Assistance apportée à la victime et impossibilité d’avoir une vie professionnelle stable : Indemnisation

Arrêt Conseil d’Etat 6 août 2021 – n°431196

Les faits

A la suite d’une intervention chirurgicale, Melle C D conserve de lourdes séquelles nécessitant la présence d’une aide humaine quotidienne. 

La responsabilité de l’Etablissement de santé ayant été reconnue par un arrêt définitif du 5 avril 2012 par la cour administrative d’appel de Paris, avec un droit à une réparation sur la base d’un taux de perte de chance de 95%, le débat porte sur la propre indemnisation de sa mère et notamment sur l’impossibilité d’avoir une activité professionnelle stable.

Dans son arrêt infirmatif rendu le 29 mars 2019, la cour administrative d’appel de Paris fixe une indemnisation forfaitaire pour la mère à la somme de 57.000 euros au titre des troubles dans les conditions d’existence.

Madame B., mère de Melle D, fait grief à l'arrêt d’avoir considéré que ce poste de préjudice intégrait sa perte de salaire alors même que le tribunal administratif d’appel de Paris, pour la période courant des 18 ans au 25 ans de Melle D, a jugé qu’une somme devait lui être allouée à hauteur de 340.056,34 euros au titre du préjudice résultant des conséquences du handicap de sa fille sur sa propre activité salariée.

L’arrêt rendu par le Conseil d’Etat et son analyse

Dans son arrêt rendu le 6 août 2021, le Conseil d’Etat indique :

« En jugeant, ainsi qu’il résulte des termes mêmes de l’arrêt attaqué, que le préjudice de Mme B faisait état, résultant à la fois de l’aide quotidienne qu’elle était amenée à apporter à sa fille lourdement handicapée, malgré la présence de tierces personnes rémunérées par cette dernière, ainsi que des pertes de rémunération résultant de l’impossibilité d’avoir, en raison de sa présence régulière auprès de sa fille, une activité professionnelle stable et, enfin, de ses conditions d’existence dégradées, pouvait être globalement indemnisé au titre des troubles dans ses conditions d’existence, sans identifier spécifiquement un poste de préjudice professionnel, la cour administrative d’appel n’a, contrairement à ce que soutient la requérante, pas commis d’erreur de droit.

En estimant que ce préjudice devait être fixé à la somme forfaitaire de 57.000 euros, compte tenu du coefficient de perte de chance fixé à 95% par son précédent arrêt du 5 avril 2012, la cour s’est livré à une appréciation souveraine des pièces du dossier qui lui était soumis et n’a pas commis d’erreur de droit. Contrairement à ce que soutient la requérante, elle a suffisamment motivé son arrêt sur ce point. » 
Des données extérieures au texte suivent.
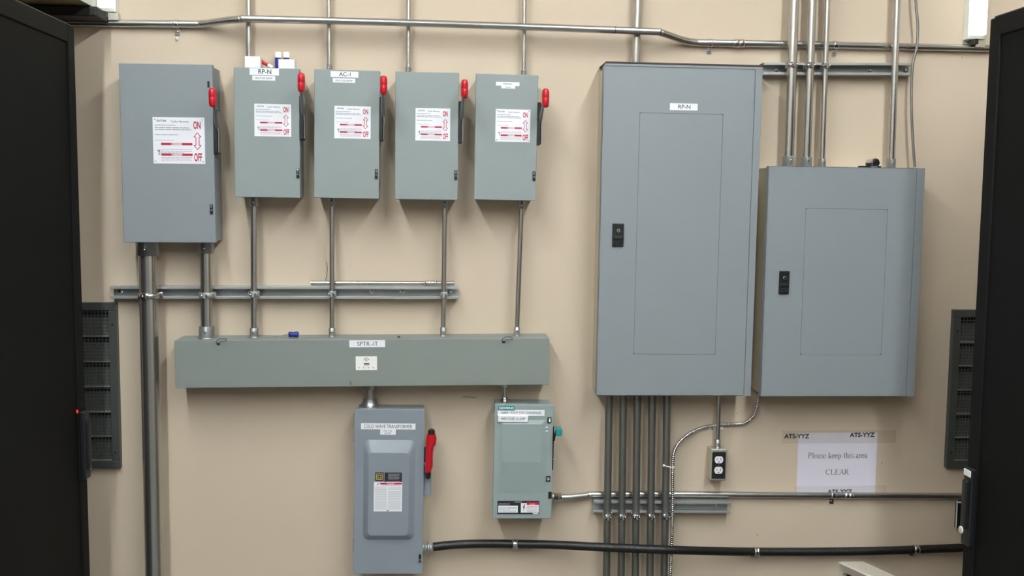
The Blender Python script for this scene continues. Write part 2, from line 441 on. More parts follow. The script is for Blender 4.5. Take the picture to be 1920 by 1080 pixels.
# ---- the long wiring trough
f = Frame((326, 638), (1031, 633), (1029, 722), (330, 728), .115)
tr = f.root('wiring_trough', 'long grey horizontal wiring trough tagged SPTR.-IT below the strut', 'wireway'); TR = f
MB().box(-f.w / 2 + .001, f.w / 2 - .001, -f.d + .004, 0, .001, f.h - .001, 'trough', .0012).build('trough_body', tr, world=False)
cv = MB().box(-f.w / 2, f.w / 2, -f.d, -f.d + .003, .001, f.h - .002, 'trough', .001).build('front_cover', tr, world=False)
for px, py in ((410, 640), (945, 638)):      # bent wire hasps at the top edge
    x, z = f.L(px, py); z = f.h
    mb = MB().tube(smooth_path([(x - .004, -f.d - .001, z - .012), (x - .006, -f.d - .006, z - .004), (x + .003, -f.d - .004, z + .003), (x + .022, -f.d - .003, z + .004), (x + .026, -f.d - .008, z - .001), (x + .004, -f.d - .008, z - .006)], 6), .0009, 'dark', 6)
    mb.box(x - .006, x + .004, -f.d - .0015, -f.d, z - .016, z - .010, 'dark')
    mb.build('cover_hasp', tr, world=False)
x, z = f.L(747, 634)
MB().lathe((x, -f.d + .03, f.h), (0, 0, 1), ((-.001, .004), (.003, .004), (.005, .002)), 'rust', 10).build('cover_screw', tr, world=False)
x, z = f.L(657, 717)
MB().tube([(x - .002, -f.d - .0006, z - .006), (x, -f.d - .0006, z + .006), (x + .004, -f.d - .0006, z - .007)], .0007, 'ink', 6).build('ink_mark', cv, world=False)
name_label(f, (655, 638, 722, 651), 'SPTR.-IT', tr, (.22, .80, .2, .8), .0)
x0, x1, z0, z1 = f.R(667, 668, 707, 694); y = f.d + .0006
mb = MB().rect(x0, x1, z0, z1, y, 'card', .0006); e = y + .0003; w, h = x1 - x0, z1 - z0
def ring(cx, cz, rx, rz, t, m, n=4, a0=0):
    P = [(cx + rx * math.cos(a0 + 2 * PI * i / n), cz + rz * math.sin(a0 + 2 * PI * i / n)) for i in range(n)]
    Q = [(cx + (rx - t) * math.cos(a0 + 2 * PI * i / n), cz + (rz - t * rz / rx) * math.sin(a0 + 2 * PI * i / n)) for i in range(n)]
    for i in range(n):
        j = (i + 1) % n; mb.poly([(P[i][0], -e, P[i][1]), (P[j][0], -e, P[j][1]), (Q[j][0], -e, Q[j][1]), (Q[i][0], -e, Q[i][1])], m)
ring(x0 + w * .5, z1 - h * .22, w * .13, h * .15, w * .03, 'ink')
mb.text('UL', x0 + w * .45, x0 + w * .55, z1 - h * .26, z1 - h * .18, e, 'ink', .01)
mb.box(x0 + w * .38, x0 + w * .64, -e, -e + .0001, z1 - h * .64, z1 - h * .60, 'ink'); mb.lines(x0 + w * .38, x0 + w * .64, z1 - h * .57, h * .08, e, 'ink', 3, 3)
for k in range(4): mb.flat(x0 + w * (.12 + .22 * k), x0 + w * (.19 + .22 * k), z1 - h * .84, z1 - h * .80, e, 'ink')
mb.build('inspection_sticker', tr, world=False)

# ---- slate blue disconnect, bottom centre
f = Frame((665, 767), (798, 768), (791, 1076), (662, 1077), .105); CW = f
cw = f.root('disconnect_switch', 'tall slate grey disconnect switch tagged COLD WAVE TRANSFORMER', 'electrical box')
sheet_box(f, cw, 'square', inset=.006)
def P4(x0, x1, y0, y1): return f.R(x0, y0, x1, y1)
lv = [((681, 825, 778, 1012), .0, .018), ((684, 829, 775, 1009), .003, .018), ((688.5, 843, 769.5, 1004), .0135, .016), ((691.5, 847, 766.5, 1001), .016, .013)]
rs = []
for (a, b, c, d_), up, rad in lv:
    x0, x1, z0, z1 = f.R(a, b, c, d_); rs.append(rrect(x0, x1, z0, z1, rad, f.d + up, 6))
MB().rings(rs, 'square', caps=True).build('raised_door_panel', cw, world=False)
FX = f.d + .0166
def RR(f, x0, y0, x1, y1, d): return f.R(x0, y0, x1, y1, d)
x0, x1, z0, z1 = f.R(701, 886, 754, 959, FX)
h = z1 - z0; w = x1 - x0
mb = MB().rect(x0, x1, z0, z0 + h * .755, FX, 'white', .0006)
e = FX + .0003; X = lambda t: x0 + w * t; Z = lambda t: z1 - h * t
mb.rect(X(.04), X(.34), Z(.215), Z(.0), FX, 'ink', .0006); mb.rect(X(.37), X(.985), Z(.24), Z(0), FX, 'ink', .0006)
for a, b in ((.09, .06), (.13, .115)):   # nested square emblem
    s2 = a
    def sq(cx, cz, r_, t_):
        for p in (((cx - r_), (cx + r_), cz + r_ - t_, cz + r_), ((cx - r_), (cx + r_), cz - r_, cz - r_ + t_), (cx - r_, cx - r_ + t_, cz - r_, cz + r_), (cx + r_ - t_, cx + r_, cz - r_, cz + r_)):
            mb.flat(*p, e, 'gold')
sq(X(.19), Z(.107), w * .115, w * .026); sq(X(.19), Z(.107), w * .062, w * .026)
for i in range(6): mb.lines(X(.5), X(.93 - .03 * (i % 3)), Z(.045 + .026 * i), h * .012, e, 'grey_ink', 5, i)
mb.lines(X(.44), X(.93), Z(.232), h * .012, e, 'pink_ink', 5, 9)
mb.flat(X(.22), X(.985), Z(.305), Z(.262), e, 'red_ink'); mb.text('DANGER', X(.48), X(.72), Z(.299), Z(.268), e + .0002, 'white', .01)
mb.lines(X(.3), X(.9), Z(.335), h * .008, e, 'pink_ink', 5, 31)
for i in range(22):
    mb.lines(X(.04), X(.46), Z(.38 + i * .027), h * .007, e, 'grey_ink', 5, i + 50)
    if not 2 < i < 4: mb.lines(X(.5), X(.96), Z(.38 + i * .027), h * .007, e, 'grey_ink', 5, i + 80)
mb.poly([(X(a), -e, Z(b)) for a, b in ((.15, .265), (.11, .305), (.135, .305), (.10, .35), (.17, .295), (.145, .295), (.17, .265))], 'red_ink'); mb.flat(X(.46), X(.53), Z(.985), Z(.965), e, 'ink')
mb.build('warning_label', cw, world=False)
name_label(f, (677, 794, 779, 805), 'COLD WAVE TRANSFORMER', cw, (.055, .94, .2, .8), .0)
x0, x1, z0, z1 = f.R(713, 805, 742, 815); y = f.d + .0006; e = y + .0003; w, h = x1 - x0, z1 - z0
MB().rect(x0, x1, z0, z1, y, 'white', .0006).text('MAX FUSE', x0 + w * .22, x0 + w * .76, z0 + h * .58, z0 + h * .85, e, 'ink').text('60 AMP', x0 + w * .28, x0 + w * .70, z0 + h * .15, z0 + h * .42, e, 'ink').build('fuse_label', cw, world=False)
for py in (818, 1025):
    x, z = f.L(662, py); MB().box(-f.w / 2 - .003, -f.w / 2 + .002, -f.d + .004, -f.d + .02, z - .018, z + .018, 'square', .001).build('hinge', cw, world=False)
x, z = f.L(787, 1046)
MB().box(x - .003, x + .004, -f.d - .005, -f.d, z - .013, z + .013, 'dark', .001).lathe((x, -f.d - .004, z - .004), (0, -1, 0), ((0, .0035), (.004, .003)), 'zinc', 10).build('door_latch', cw, world=False)
# big red handle on its right side
xs = f.w / 2
zt = f.L(806, 803, f.d)[1]; zb = f.L(806, 882, f.d)[1]; zp = f.L(803, 932, f.d)[1]
def sq_ring(cx, cy, cz, rx, ry_): return [Vector((cx + rx * math.cos(2 * PI * k / 14), cy + ry_ * math.sin(2 * PI * k / 14), cz)) for k in range(14)]
MB().box(xs - .004, xs + .024, -f.d + .012, -f.d + .05, zp, zb + .01, 'square', .002).build('handle_bracket', cw, world=False)
hd = MB()
hh = zt - zb
prof = [(0, .010, -.004), (.12, .0125, .0), (.45, .0125, .0), (.62, .0135, .002), (.66, .0175, .004), (.82, .0175, .006), (.92, .0145, .006), (.97, .012, .006)]
hd.rings([sq_ring(xs + .0165 + o, -f.d - .012 - .01 * t, zb + hh * t * .98, r_, .018) for t, r_, o in prof[:7]], 'red')
hl = hd.build('switch_handle', cw, world=False); hl['label'] = 'red switch handle pointing up with black tip'
MB().rings([sq_ring(xs + .0225, -f.d - .02, zb + hh * t, r_, .015) for t, r_ in ((.86, .0115), (.98, .0115), (1.0, .008))], 'dark').build('handle_tip', hl, world=False)
MB().rings([sq_ring(xs + .0135, -f.d - .005, zb + hh * t, r_, .016) for t, r_ in ((-.16, .009), (.1, .011))], 'dark').box(xs + .0, xs + .007, -f.d - .006, -f.d + .03, zb + hh * .2, zb + hh * .52, 'dark', .002).build('handle_boot', hl, world=False)
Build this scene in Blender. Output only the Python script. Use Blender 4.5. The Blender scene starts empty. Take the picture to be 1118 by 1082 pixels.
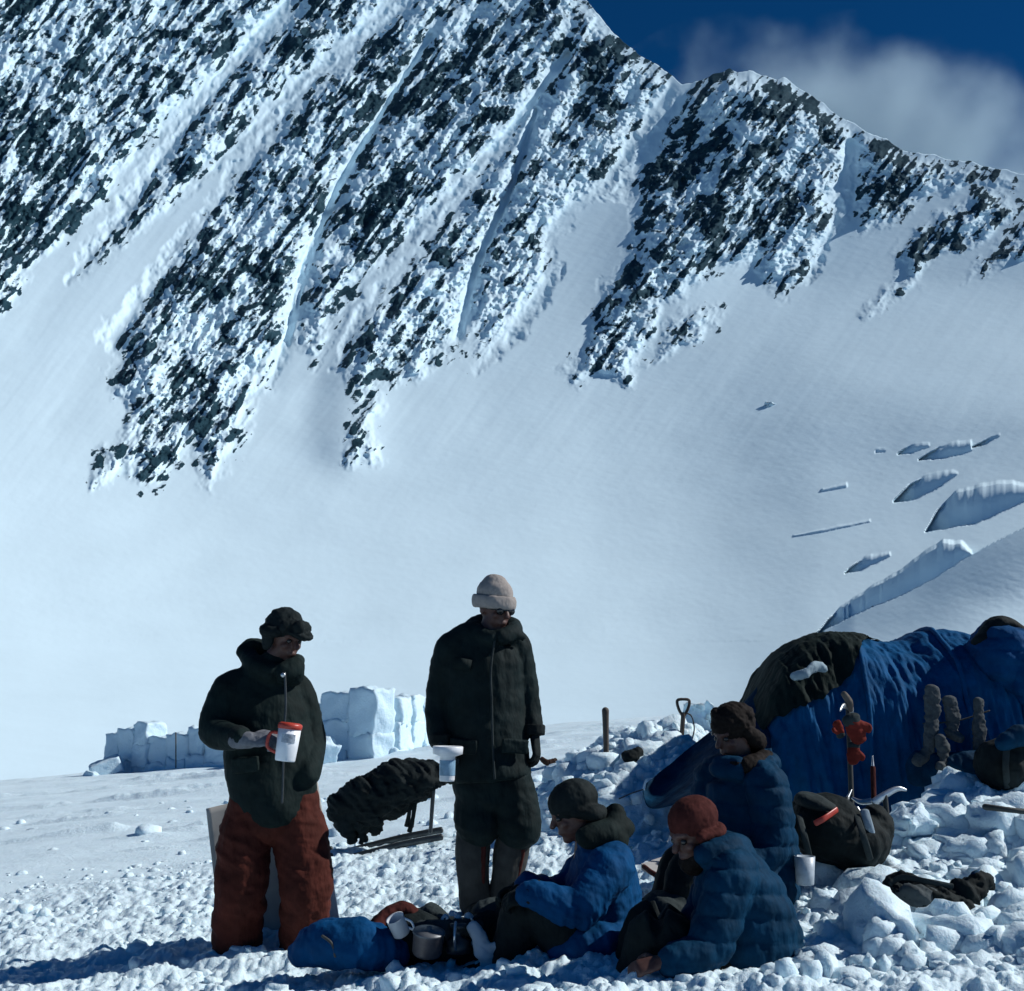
import bpy, bmesh, math, random
import numpy as np
from mathutils import Vector, Matrix, Euler
R = math.radians
SC = bpy.context.scene
COL = SC.collection
random.seed(7)

# ------------------------------------------------------------------ camera model (photo pixels 1118 x 1082)
F, CX, CY = 1300.0, 559.0, 541.0
CAM_Z = 1.05
PITCH = math.atan(227.0 / F)
SP, CP = math.sin(PITCH), math.cos(PITCH)
def ray(px, py):
    cx = (px - CX) / F; cy = (CY - py) / F
    return cx, CP - SP * cy, SP + CP * cy
def P(px, py, Y):
    x, y, z = ray(px, py)
    return Vector((x / y * Y, Y, CAM_Z + z / y * Y))

cam_d = bpy.data.cameras.new('camera'); cam = bpy.data.objects.new('camera', cam_d); COL.objects.link(cam)
cam.location = (0, 0, CAM_Z); cam.rotation_euler = (math.pi / 2 + PITCH, 0, 0)
cam_d.sensor_fit = 'HORIZONTAL'; cam_d.sensor_width = 36.0; cam_d.lens = 36.0 * F / 1118.0
cam_d.clip_start = 0.05; cam_d.clip_end = 20000
SC.camera = cam

# ------------------------------------------------------------------ light
SUN_EL, SUN_AZ = R(38), R(6)            # azimuth measured from +X (right) towards +Y (away)
sv = Vector((math.cos(SUN_EL) * math.cos(SUN_AZ), math.cos(SUN_EL) * math.sin(SUN_AZ), math.sin(SUN_EL)))
sd = bpy.data.lights.new('sun', 'SUN'); sun = bpy.data.objects.new('sun', sd); COL.objects.link(sun)
sd.energy = 4.3; sd.angle = R(0.5); sd.color = (1.0, 0.985, 0.95)
sun.rotation_euler = sv.to_track_quat('Z', 'Y').to_euler()
W = bpy.data.worlds.new('World'); SC.world = W; W.use_nodes = True
nt = W.node_tree; bg = nt.nodes['Background']
sky = nt.nodes.new('ShaderNodeTexSky'); sky.sky_type = 'NISHITA'; sky.sun_disc = False
sky.sun_elevation = SUN_EL; sky.sun_rotation = math.pi / 2 - SUN_AZ
sky.altitude = 4500; sky.air_density = 1.0; sky.dust_density = 0.0; sky.ozone_density = 4.0
tint = nt.nodes.new('ShaderNodeMixRGB'); tint.blend_type = 'MULTIPLY'; tint.inputs[0].default_value = 1.0
tint.inputs[2].default_value = (0.06, 0.60, 0.98, 1)      # polarised, blue-shifted slide film
nt.links.new(sky.outputs[0], tint.inputs[1]); nt.links.new(tint.outputs[0], bg.inputs[0]); bg.inputs[1].default_value = 0.055
SC.view_settings.view_transform = 'Standard'; SC.view_settings.look = 'None'
SC.view_settings.gamma = 1.0; SC.view_settings.exposure = 0.0
SC.render.engine = 'CYCLES'
SC.cycles.max_bounces = 6; SC.cycles.diffuse_bounces = 3; SC.cycles.volume_bounces = 1

# ------------------------------------------------------------------ noise
_rng = np.random.RandomState(11)
_perm = _rng.permutation(4096)
_ang = _rng.rand(4096) * 2 * np.pi
_gx, _gy = np.cos(_ang), np.sin(_ang)
def perlin(x, y, seed=0):
    x = np.asarray(x, float); y = np.asarray(y, float)
    xi = np.floor(x).astype(np.int64); yi = np.floor(y).astype(np.int64)
    xf = x - xi; yf = y - yi
    u = xf * xf * xf * (xf * (xf * 6 - 15) + 10); v = yf * yf * yf * (yf * (yf * 6 - 15) + 10)
    def g(ix, iy, dx, dy):
        h = _perm[(_perm[(ix + seed * 131) & 4095] + iy) & 4095]
        return _gx[h] * dx + _gy[h] * dy
    n00 = g(xi, yi, xf, yf); n10 = g(xi + 1, yi, xf - 1, yf)
    n01 = g(xi, yi + 1, xf, yf - 1); n11 = g(xi + 1, yi + 1, xf - 1, yf - 1)
    a = n00 + u * (n10 - n00); b = n01 + u * (n11 - n01)
    return (a + v * (b - a)) * 1.5
def fbm(x, y, o=4, seed=0, gain=0.5, lac=2.03):
    t = 0; a = 1.0; s = 0
    for k in range(o):
        t = t + a * perlin(x, y, seed + k * 7); s += a; a *= gain; x = x * lac + 3.1; y = y * lac + 1.7
    return t / s
def ridged(x, y, o=4, seed=0, gain=0.55):
    t = 0; a = 1.0; s = 0
    for k in range(o):
        t = t + a * (1 - 2 * np.abs(perlin(x, y, seed + k * 7))); s += a; a *= gain; x = x * 2.1 + 5.3; y = y * 2.1 + 2.9
    return t / s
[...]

Selon la nomenclature Dintilhac, le préjudice subi par les personnes qui partagent habituellement une communauté de vie avec la personne handicapée et qui voient leur mode de vie bouleversé, éprouvant de fait des troubles dans leurs conditions d’existence fait partie intégrante des préjudices extrapatrimoniaux exceptionnels.

En raison de son caractère extrapatrimonial, ce poste de préjudice n’a pas, en principe, pour objet de réparer les conséquences financières subies par les proches du fait du handicap de la victime directe, telles que les frais d’assistance (CE, 10 décembre 2015, n°374038) ou le préjudice professionnel (CE, 17 mai 2006, n°272525).

Cependant, selon le Conseil d’Etat, ces préjudices, par ailleurs d’ores et déjà indemnisés à la victime directe du fait de l’indemnisation allouée au titre de l’aide humaine, font partie intégrante des troubles dans les conditions d’existence.